Thursday, 27 February 2020

Toba Supervolcano Probably Didn’t Kill Off Most Humans 74,000 Years Ago

Credit: Oliver Spalt/CC BY-SA 3.0

One of the oddities of human evolution is that we’re generally a lot more related to each other than you’d expect in a population as far-flung as ours. While anatomically modern humans are thought to have evolved 200,000 – 300,000 years ago, the most recent ancestors of the population of humans who remained in Africa versus those who migrated away from it dates to much younger, or roughly 70,000 years ago.

In fact, while researchers used to refer to the “Out of Africa” model as a single event, it’s now thought that this migration occurred in at least two large pulses — one beginning roughly two million years ago involving archaic species like Homo erectus and a more recent wave.

The fact that the last common ancestor between African and non-African populations appear to have lived roughly 74,000 years ago suggests that a common event might have shaped our own existence, killing off all previous human lineages outside of Africa extant at that time. There are only a handful of natural disasters capable of killing off an already far-flung species at that kind of scale, but there was one event in particular that stood out — the eruption of the Lake Toba supervolcano, some 74,000 years ago. New data published in Nature suggests the theory isn’t accurate, meaning we’ll have to find a different explanation for what caused the bottleneck.

Proposed migration routes taken by ancient humans across the Middle East, Asia, and into Europe

Lake Toba is what’s left of the crater on top of Mount Toba in Sumatra, Indonesia. The Toba eruption had an estimated VEI (Volcanic Explosivity Index) of 8. To give you some perspective, the AD 79 eruption of Vesuvius is considered a VEI 5 event, the 1883 explosion of Krakatoa was a VEI 6, and the Mount Tambora explosion of 1815 that created the “Year Without a Summer in 1816” was a VEI 7.

Each number up the VEI scale refers to the total amount of ejected volume. VEI 0 events eject less than 10,000m3, while a VEI 8 event would eject 1×1012m3 of tephra, or 240 cubic miles of material. Total cloud height from a VEI 8 would be roughly 66,000 feet.

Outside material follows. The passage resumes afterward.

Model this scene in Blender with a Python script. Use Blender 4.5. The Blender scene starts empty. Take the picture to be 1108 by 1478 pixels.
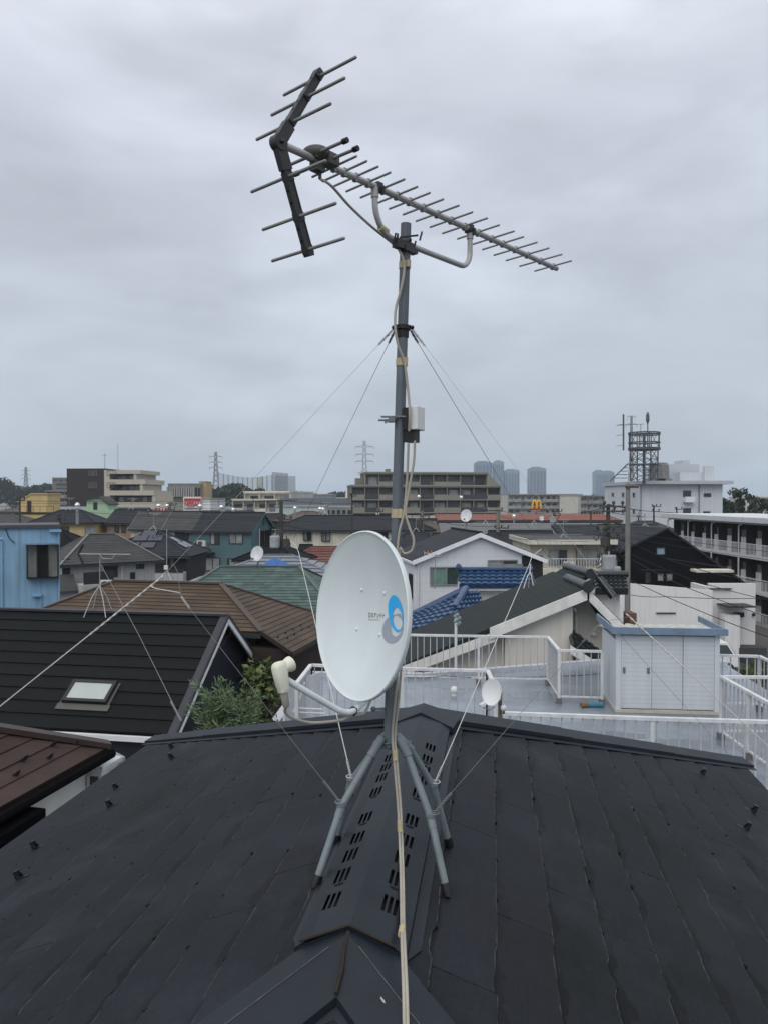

VEI 8, in other words, officially qualifies as “a lot.” Toba’s estimated explosion volume was 100x larger than Tambora, and the Year Without a Summer caused massive climate upheavals. Snow fell in the middle of the summer across the United States, with river ice observed as far south as Pennsylvania in July and August and massive temperature changes from sub-freezing to 95F or hotter within a matter of hours. The price of oats rose from $1.68 per bushel in 1815 to $13.86 in 1816 (both values given in modern values, historic was from $0.12 to $0.92).

The fact that we have good historical data on how ugly a VEI 7 can be made the idea of an even more calamitous VEI 8 pretty easy to buy, especially given the primitive state of human technology 74,000 years ago, the relatively small number of people who had left Africa in absolute terms, and the fact that ice cores retrieved from Greenland show the Toba eruption could have depressed worldwide temperatures for up to two hundred years simply due to the amount of particulate injected into the atmosphere. The idea that the Toba Eruption could have nearly wiped out the human race by reducing us to as few as 1,000 breeding pairs has been researched for the past few decades, but new finds at Dhaba, India, suggest Toba didn’t hit us that hard.

Dhaba offers a critical window into how humans were spreading across the Indian subcontinent some 40,000 to 80,000 years ago. By this point, humans were making extensive use of stone tools and had advanced beyond the Oldowan and Acheulian eras. More advanced forms of stone-crafting technology, including the Levallois technique, were in-use by this time. Given that these people left an extensive record of stone tools, a major die-off would appear in the archaeological record. We commonly date human habitation in specific areas by analyzing which dirt layers an item appears in.

In this case, artifact analysis at Dhaba shows that the humans living in the area had been using the same technology since as long as 82,000 years ago, and they kept using it straight through the critical 74,000 year period and beyond. This is an important metric of continuity. Even if a new group of humans had settled quickly enough to leave no break in the geological record, there’s no reason they’d be using exactly the same techniques for flint knapping. In this case, however, the Lavellois flakes are only gradually replaced by microblades, most likely reflecting the general replacement of one technology with another rather than a sudden, catastrophic wipeout. Lavellois flakes are found in African sites up to 280,000 years ago, Arabian sites 100,000 years ago, and in northern Australia by 65,000 years ago. This fits well with the idea that humans traveled across Asia in waves, and that they settled in places like Dhaba as they did. The theory that humanity was wiped out across most of the globe by a single volcanic eruption doesn’t fit with what we’re learning about the timeline of settlement in India and other locations.